Facial sensors and software to help Hawking communicate faster

January 21, 2013

(Credit: Wikimedia Commons)

Intel is developing communication technology that can quickly process and respond to signals Stephen Hawking sends from the few muscles in his body that he can still control, Scientific American reports.

Intel chief technology officer Justin Rattner noted that Hawking can make a number of facial expressions that might be used to speed up the rate at which the physicist conveys his thoughts. Even providing Hawking with two inputs would give him the ability to communicate using Morse code, “which would be a great improvement,” said Rattner.

For the past decade Hawking has used a voluntary twitch of his cheek muscle to compose words and sentences one letter at a time that are expressed through a speech-generation device connected to his computer. Each tweak stops a cursor that continuously scans text on a screen facing the scientist, achieving a mere one word per minute.

Intel’s new system will use Hawking’s cheek twitch as well as mouth and eyebrow movements to provide signals to his computer. “We’ve built a new, character-driven interface … that includes a better word predictor,” Rattner said. The company is also exploring the use of facial-recognition software.
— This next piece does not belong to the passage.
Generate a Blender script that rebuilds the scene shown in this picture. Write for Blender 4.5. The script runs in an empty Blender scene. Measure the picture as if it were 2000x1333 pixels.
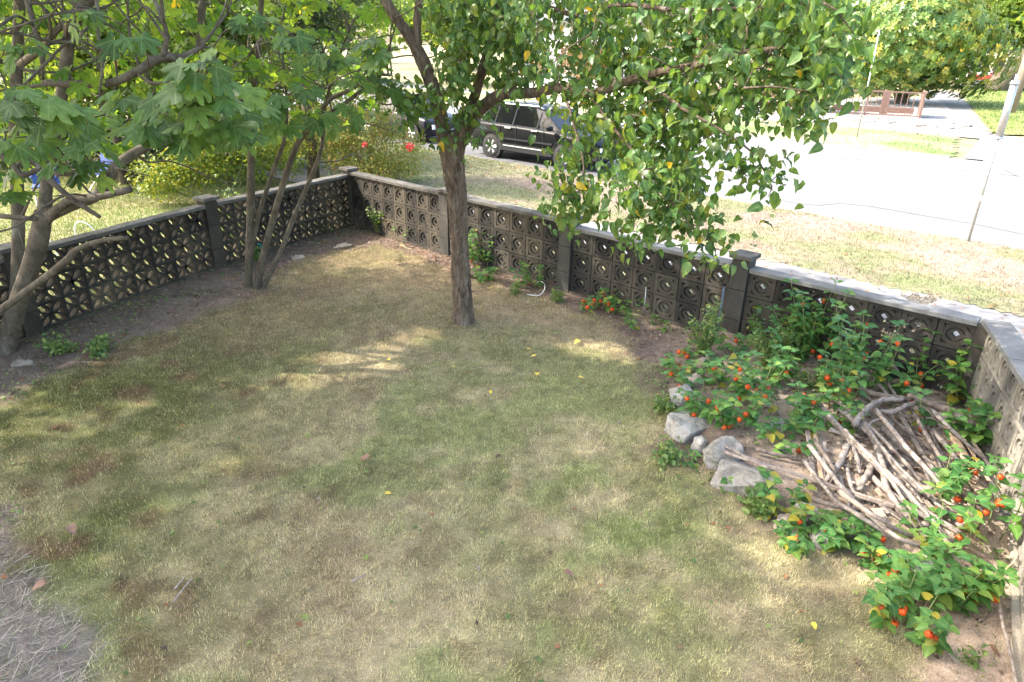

Intel’s overall plan for identifying personal context requires a combination of hardware sensors — camera, accelerometer, microphone, thermometer and others — with software that can check one’s personal calendar, social networks, and Internet browsing habits, to name a few. “We use this [information] to reason your current context and what’s important at any given time [and deliver] pervasive assistance,” Rattner said.